People think 41 per cent of the entire welfare budget goes on benefits to unemployed people, while the true figure is just three per cent.

They think 27 per cent of the welfare budget is claimed fraudulently, while the government’s own figure is 0.7 per cent.

They think that almost half the people (48 per cent) who claim Jobseeker’s Allowance go on to claim it for more than a year, while the true figure is just under 30 per cent (27.8 per cent).

They think an unemployed couple with two school-age children would get £147 in Jobseeker’s Allowance – more than 30 per cent higher than the £111.45 they would actually receive – a £35 over-calculation.

Only 21 per cent of people think that this family with two school-age children would be better off if one of the unemployed parents got a 30 hour a week minimum wage job. They would actually end up £138 a week better off – in other words, they’d have more than twice as much money. Even those who thought they would be better off only thought on average they would gain by £59.

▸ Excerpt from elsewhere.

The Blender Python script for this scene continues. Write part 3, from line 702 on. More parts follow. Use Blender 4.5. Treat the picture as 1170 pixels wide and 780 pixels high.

Yes, you’ve been told lies.

Yes, they’re big lies.

What might surprise you is the amount of time the Tories, in particular, have been telling these lies.

I am indebted to skwalker1964, who pointed me towards the pro-Tory ‘research trust’ Reform. This organisation published a press release as far back as 2009, claiming that Britain had a welfare “dependency problem”.

It said benefit “gimmicks” – among which it numbered child benefit, winter fuel allowance, maternity pay and tax credits – were “benefiting nobody”.

And it called for an end to universal benefits (such as child benefit, which stopped being a universal benefit today) and the localisation of welfare (as demanded in a ‘blueprint for the next Conservative manifesto’ being promoted by 70 Tories including Michael Gove and David Willetts).

In 2009.

So you see, the person who made the comment at the top of this piece really knew what he was talking about. Who was he, again?

Oh, yes.

He was Nazi propaganda minister Joseph Goebbels.

And he was paraphrasing his own boss, Adolf Hitler.